In Pooter’s day suburbs like Holloway may have been mocked as parvenus but within such places many of the most influential new movements, such as women’s rights, germinated, as T. W. H. Crosland identified in The Suburbans (London: John Lane, 1905). This well of new ideas evaporated when suburbia was forced out to the London fringes in the 1930s. Since then suburbia has become associated with a dearth of ideas and a particularly reactionary lifestyle as captured in countless television sitcoms.

29

which runs down to the railway : Which railway line lies at the bottom of the Pooters’ garden? As there would have been no terrace of houses by the main King’s Cross line which runs through southern Holloway it is far more likely that the Laurels is situated alongside the Tottenham and Hampstead Junction spur of the North London Line in Upper Holloway. This spur is barely used now and even then was far from rich in passenger traffic.

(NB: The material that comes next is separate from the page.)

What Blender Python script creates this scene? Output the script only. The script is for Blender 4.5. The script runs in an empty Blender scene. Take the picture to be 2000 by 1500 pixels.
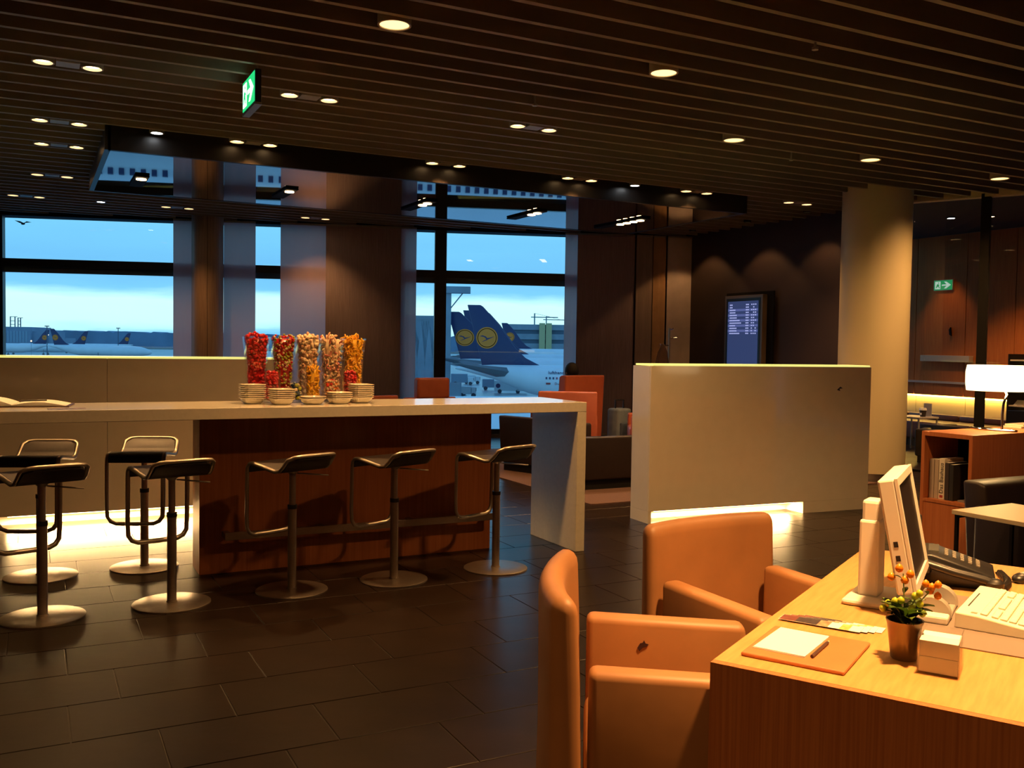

But it has always been used for freight, especially after dark, which must have caused the Pooters a few sleepless nights, although only Lupin (in Chapter VI) admits as much. Ironically, Pooter could have taken a property only half a mile away in Drayton Park for a similar rent, without any loss of social standing and lived by a railway line which would have afforded him a quicker connection to the City than the horse-drawn omnibus he takes daily. Only a Pooter would be so badly prepared in choosing a new address.

30

and took £2 off the rent : The Pooters are happy to rent. The idea of owning one’s own home did not apply so widely then. See Jenni Calder, The Victorian Home (London: Batsford, 1977). Nor was renting confined to the lower-middle classes. Charles Dickens, for instance, rented nearly all his London addresses.

31

in the Bank at Oldham : Oldham, 200 miles north of London and several degrees colder, was then at the hub of England’s cotton-spinning industry.

32

APRIL 3 : Beginning the Diary on 1 April would have been too obvious, but starting around this time is appropriate. The beginning of April is also the beginning of the financial year, as Pooter, and Lupin, particularly, would have been aware.

33

(April 10) It is disgraceful how late some of the young clerks are at arriving : In 1879 George Grossmith had appeared in an adaptation of the farce Cox and Box by Punch editor F. C. Burnand in which he had to perform a song which opened ‘My master is punctual always in business.’

34

(April 11) Sarah, our servant : By 1890 the number of servants in Britain had peaked at around one and a half million.

35

(April 15) a good long walk over Hampstead and Finchley : Weedon Grossmith talks about going on such a walk in From Studio to Stage . Even today such a walk, from Upper Holloway to Hampstead and Finchley, would be pleasant, taking in Highgate Village, Ken Wood and Hampstead Garden Suburb (not built when The Diary of a Nobody was written). The last stretch, to Finchley, across the North Circular Road would however be rather irksome.

36

(April 15) Gowing suggested that we should make for ‘The Cow and Hedge ’: The Cow and Hedge is an obvious pun on The Old Bull and Bush, a perennially popular pub on North End Road by Hampstead Heath with which the Grossmiths, having been raised locally, would doubtless have been acquainted, and which at the time the Diary was written would have been one of the few buildings in the area. The pub, a favourite of Hogarth, David Garrick, Reynolds and Dickens, was immortalized in Florrie Ford’s 1903 song ‘Down at the Old Bull & Bush’, now considered to be a standard from the period.

37

(April 15) ‘ That’s all right – bona-fide travellers ’: Until 1914 the law allowed only those who had travelled more than three miles a drink out of hours on Sundays. Only those of the lowest morality, i.e. not Pooter, would fib about the distance they had come.